Eventually one of his bosses quietly lured him away from the others and whispered  “Don’t tell anyone, but I’ve got some Stainless steel”.  He was later ( in secret ) given access to a secret locked box perhaps the size of 2 shoe boxes which had about 40 random pieces of stainless steel in flat and pipe form. Most were clearly off-cuts salvaged from other work. The guy took a few pieces that seemed useful to the task at hand, but didn’t have enough to complete the job.

Later on another one of his bosses (a close friend of the first boss) lead him aside and essentially repeated the same process giving him access to a different secret stash of stainless steel, where upon he had enough material to complete the job. Interestingly neither of the bosses knew of each others Stainless steel stashes, the paranoia and secrecy surrounding this scarce material was so intense. Once he had acquired all the Stainless steel, each of the bosses realized that he had got stainless steel form more than one local source. Later on both bosses approached him on separate occasions to be reassured their source of Stainless steel had not been revealed and to inquire about where the other Stainless steel parts had come from. A few times subsequent, several people on the work site quizzed him about his source of stainless steel, to which had had to remain evasive. He thought it might have been part of an elaborate practical joke, like stories of the giant carnivorous red kangaroo that’s 25 feet tall with huge sharp teeth,  but they were just too serious about it, and there was no punchline later on. Some people in the area even speculated enviously over who might be secretly hoarding stainless steel, in the same way we might speculate who had gold bars under the bed. Apparently one of the few source of stainless steel in the town was a small truck that would travel all across the outback towns selling scrap stainless steel arriving at each town for a day about once or twice a year.

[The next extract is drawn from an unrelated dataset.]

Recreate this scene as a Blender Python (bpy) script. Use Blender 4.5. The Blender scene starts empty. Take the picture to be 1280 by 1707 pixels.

Remember that this happened in a prosperous mining town with a buoyant economy, long before peak oil was to occur. Why the paranoia and scarcity about stainless steel? Stainless steel was imported to the manufacturing bases in capital cities which were over 1000Km away, and most of the mines didn’t use stainless steel for their equipment so very little of it ever went near a mining town.  So short of hacking up or melting down cutlery and cookware (which had an equally large transport cost) there was no real source of this material. While this parable is a bit of an aside it does demonstrate that scarcity of a material or resource really does determine its value and the way people begin to act around scarce resources.

The irony of the story was, if he had asked for solid silver to do the work, people would have been quite accommodating, they had it in several different nugget and bullion forms.

Scarcity is  often; right here – right now, rather than; somewhere – eventually.

I think you’ll look at cutlery differently from now on.